Thursday, December 10, 2009

The East Is Red

By Chip Tsao | published Dec 10, 2009

Conform, repeat, and be dull? Don’t blame those who find the East Asian Games nothing more than a big yawn. Firecrackers display. Strobe lights and laser beams. Dancers, drummers and Cantopop stars. The official launch ceremony was highlighted with the same old rheumatic orgy of commotion that emerges seasonally whenever the Hong Kong SAR is itching to make a mountain out of a molehill to stress a point of self-importance, be it Chinese New Year, July 1, National Day or Mao’s birthday.

I am not saying that watching a ping pong game in Asia’s World City between two hopping athletes, one from Macau and the other from North Korea, is less exciting than taking a quick nap on the MTR beside a middle-aged Chinese man clipping his fingernails. Nor do I think, perish the politically incorrect thought, that watching a wrestling match between Mongolia and Vietnam would make my Asian heart swell with more excitement than it would while I was shouting at the TV during a Man U and Liverpool game as a Coca-Cola-indoctrinated global citizen. But I do confess that when I saw Victoria Harbour painted in a gaudy neon tapestry of grotesque reds, I couldn’t help but think it was a second-rate copy of the French who lit up the Eiffel Tower in Paris with the same colors to mark a “Sino-French Cultural Year” not too long ago. When the traditional Chinese junks, also lit up in reds, started sailing past in a parade on the sea, I started to hear the melody of “Love is a Many Splendored Thing” playing in my mind. I suddenly wished William Holden, the late Hollywood movie star who was rumored to have had a good time with his Wan Chai bargirls while filming in the colony during the 50s, were still with us.

And I also found it a bit confusing upon learning that, contrary to my geographic knowledge gleaned from my primary school years, Guam is in the “East Asia” region rather than being an American protectorate in Oceania—perhaps during the next games, they can include French Polynesia and Hawaii? On second thought, the Guamanian athletes have added much weight to the games because they represent the second participant where US troops are stationed, the other being South Korea.
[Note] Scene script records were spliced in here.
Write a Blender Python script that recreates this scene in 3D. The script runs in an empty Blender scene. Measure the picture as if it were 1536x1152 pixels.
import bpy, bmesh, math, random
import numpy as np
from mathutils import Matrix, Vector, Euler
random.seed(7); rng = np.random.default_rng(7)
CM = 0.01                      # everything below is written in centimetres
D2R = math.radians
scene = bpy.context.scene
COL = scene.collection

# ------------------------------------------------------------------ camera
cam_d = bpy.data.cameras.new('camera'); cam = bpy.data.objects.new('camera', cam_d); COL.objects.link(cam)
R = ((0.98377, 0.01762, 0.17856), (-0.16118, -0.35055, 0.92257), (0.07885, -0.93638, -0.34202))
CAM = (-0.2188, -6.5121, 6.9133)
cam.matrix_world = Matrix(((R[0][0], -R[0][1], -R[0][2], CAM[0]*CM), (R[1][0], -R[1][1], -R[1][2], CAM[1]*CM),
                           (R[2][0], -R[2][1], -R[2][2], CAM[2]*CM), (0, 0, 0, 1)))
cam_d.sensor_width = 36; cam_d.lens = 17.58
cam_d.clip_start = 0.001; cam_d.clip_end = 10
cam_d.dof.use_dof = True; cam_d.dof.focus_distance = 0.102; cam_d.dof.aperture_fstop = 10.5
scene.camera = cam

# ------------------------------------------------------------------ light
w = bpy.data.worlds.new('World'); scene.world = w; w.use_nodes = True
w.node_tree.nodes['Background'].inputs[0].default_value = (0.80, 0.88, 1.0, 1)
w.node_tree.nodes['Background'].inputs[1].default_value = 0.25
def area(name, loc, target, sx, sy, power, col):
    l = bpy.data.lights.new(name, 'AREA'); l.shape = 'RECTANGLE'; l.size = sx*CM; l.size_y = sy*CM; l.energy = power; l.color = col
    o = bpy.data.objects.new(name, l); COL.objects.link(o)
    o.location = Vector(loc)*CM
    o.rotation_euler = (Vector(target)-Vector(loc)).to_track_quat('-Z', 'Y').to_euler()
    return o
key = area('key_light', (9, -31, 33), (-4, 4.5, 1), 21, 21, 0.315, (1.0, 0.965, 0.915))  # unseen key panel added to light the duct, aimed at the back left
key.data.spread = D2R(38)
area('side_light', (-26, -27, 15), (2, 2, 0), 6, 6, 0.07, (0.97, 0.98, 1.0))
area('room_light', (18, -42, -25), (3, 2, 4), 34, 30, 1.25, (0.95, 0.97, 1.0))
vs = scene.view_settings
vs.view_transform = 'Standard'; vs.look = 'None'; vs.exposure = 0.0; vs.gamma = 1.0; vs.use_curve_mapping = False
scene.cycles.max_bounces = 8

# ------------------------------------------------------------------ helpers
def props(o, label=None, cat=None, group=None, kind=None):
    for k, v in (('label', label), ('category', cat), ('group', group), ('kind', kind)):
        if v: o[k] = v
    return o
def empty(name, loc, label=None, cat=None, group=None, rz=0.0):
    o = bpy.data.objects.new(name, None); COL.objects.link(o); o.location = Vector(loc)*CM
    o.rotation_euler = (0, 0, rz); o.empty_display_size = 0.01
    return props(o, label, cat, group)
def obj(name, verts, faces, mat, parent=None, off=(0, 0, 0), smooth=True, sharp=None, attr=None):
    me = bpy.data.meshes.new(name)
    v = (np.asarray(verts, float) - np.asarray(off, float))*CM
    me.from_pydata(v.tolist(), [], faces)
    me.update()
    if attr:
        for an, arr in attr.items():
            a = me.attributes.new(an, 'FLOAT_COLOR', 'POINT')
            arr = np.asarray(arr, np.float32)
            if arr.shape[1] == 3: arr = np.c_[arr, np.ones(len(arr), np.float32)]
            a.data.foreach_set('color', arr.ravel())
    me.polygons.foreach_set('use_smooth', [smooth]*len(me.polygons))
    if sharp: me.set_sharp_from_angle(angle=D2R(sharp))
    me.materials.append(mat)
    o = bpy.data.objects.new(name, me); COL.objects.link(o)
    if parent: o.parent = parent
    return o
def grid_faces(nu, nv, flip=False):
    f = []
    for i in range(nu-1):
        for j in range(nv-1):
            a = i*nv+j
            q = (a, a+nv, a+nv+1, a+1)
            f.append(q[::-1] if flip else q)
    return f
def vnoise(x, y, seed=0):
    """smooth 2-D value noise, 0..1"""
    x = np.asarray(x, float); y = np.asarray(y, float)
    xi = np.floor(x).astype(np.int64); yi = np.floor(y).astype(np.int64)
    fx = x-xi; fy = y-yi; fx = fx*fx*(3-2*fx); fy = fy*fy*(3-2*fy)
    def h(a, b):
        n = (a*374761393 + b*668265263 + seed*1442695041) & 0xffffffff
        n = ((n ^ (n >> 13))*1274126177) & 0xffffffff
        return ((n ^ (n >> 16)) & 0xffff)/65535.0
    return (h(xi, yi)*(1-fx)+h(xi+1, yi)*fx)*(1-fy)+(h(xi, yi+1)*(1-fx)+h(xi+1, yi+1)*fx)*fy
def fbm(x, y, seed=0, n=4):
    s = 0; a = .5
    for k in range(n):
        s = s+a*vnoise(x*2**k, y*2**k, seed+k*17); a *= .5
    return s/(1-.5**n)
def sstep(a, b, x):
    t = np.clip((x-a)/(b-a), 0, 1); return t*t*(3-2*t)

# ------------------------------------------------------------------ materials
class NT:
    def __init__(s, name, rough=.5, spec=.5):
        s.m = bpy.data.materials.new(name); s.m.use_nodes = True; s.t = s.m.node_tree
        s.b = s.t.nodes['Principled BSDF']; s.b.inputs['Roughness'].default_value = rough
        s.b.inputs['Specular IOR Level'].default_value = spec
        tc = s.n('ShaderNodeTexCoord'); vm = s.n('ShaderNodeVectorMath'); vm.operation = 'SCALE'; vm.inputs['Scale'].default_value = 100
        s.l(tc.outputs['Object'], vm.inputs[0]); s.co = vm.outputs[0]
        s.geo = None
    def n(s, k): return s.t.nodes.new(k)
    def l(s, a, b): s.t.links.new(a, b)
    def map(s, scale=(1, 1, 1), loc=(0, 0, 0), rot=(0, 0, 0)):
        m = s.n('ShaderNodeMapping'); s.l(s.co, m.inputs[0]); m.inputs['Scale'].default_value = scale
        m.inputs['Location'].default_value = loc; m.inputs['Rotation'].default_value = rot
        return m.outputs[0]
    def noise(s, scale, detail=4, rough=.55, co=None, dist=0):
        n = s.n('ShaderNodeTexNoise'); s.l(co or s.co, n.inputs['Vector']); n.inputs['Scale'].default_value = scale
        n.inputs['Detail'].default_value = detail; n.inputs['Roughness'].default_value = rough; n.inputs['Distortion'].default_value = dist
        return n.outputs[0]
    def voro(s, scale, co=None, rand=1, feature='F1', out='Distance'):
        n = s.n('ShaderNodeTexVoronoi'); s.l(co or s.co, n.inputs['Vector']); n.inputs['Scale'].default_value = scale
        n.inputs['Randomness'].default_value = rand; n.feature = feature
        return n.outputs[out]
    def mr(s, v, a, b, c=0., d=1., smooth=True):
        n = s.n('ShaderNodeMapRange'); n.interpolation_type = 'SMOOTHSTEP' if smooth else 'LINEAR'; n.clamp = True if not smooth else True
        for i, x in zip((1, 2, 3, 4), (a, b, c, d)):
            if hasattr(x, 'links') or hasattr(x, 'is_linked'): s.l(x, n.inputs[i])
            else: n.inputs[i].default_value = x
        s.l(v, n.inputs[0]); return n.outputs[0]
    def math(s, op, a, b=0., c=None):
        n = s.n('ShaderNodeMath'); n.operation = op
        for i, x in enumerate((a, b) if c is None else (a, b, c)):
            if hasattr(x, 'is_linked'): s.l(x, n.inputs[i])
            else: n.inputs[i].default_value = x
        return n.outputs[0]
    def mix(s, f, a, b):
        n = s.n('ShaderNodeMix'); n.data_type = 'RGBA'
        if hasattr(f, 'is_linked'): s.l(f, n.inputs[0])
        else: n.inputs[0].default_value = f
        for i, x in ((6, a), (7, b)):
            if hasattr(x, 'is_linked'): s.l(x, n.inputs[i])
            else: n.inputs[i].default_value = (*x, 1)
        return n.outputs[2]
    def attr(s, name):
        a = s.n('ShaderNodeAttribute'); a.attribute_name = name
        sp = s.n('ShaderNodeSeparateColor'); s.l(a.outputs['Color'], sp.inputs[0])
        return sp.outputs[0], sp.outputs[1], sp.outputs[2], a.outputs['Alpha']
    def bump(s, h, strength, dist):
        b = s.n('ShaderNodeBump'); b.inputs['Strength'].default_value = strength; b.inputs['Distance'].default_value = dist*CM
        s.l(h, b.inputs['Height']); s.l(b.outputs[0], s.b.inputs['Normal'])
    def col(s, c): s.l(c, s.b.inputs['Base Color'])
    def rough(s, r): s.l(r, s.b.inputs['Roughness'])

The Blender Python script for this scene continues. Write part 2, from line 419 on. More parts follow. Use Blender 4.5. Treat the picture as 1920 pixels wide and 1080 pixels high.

The fact that a stars-and-stripes flag is flying somewhere not too far away does help ease some of the worries that the grand tournament is, as some cynics grumble, little more than a case of birds of a feather flocking together.

This is reconfirmed by the immaculate American English accent of Hong Kong’s gold-medal winning BMX cyclist, Stephen Wong, as he talks to local reporters (local as I conveniently presume, but maybe with others from Reuters, AFP, CNN, BBC, etc., I can only hope). I’m glad that Wong beat his Chinese rival who came in third because his name was, shhh... God forbid just by unfortunate coincidence, Zhao Ziyang.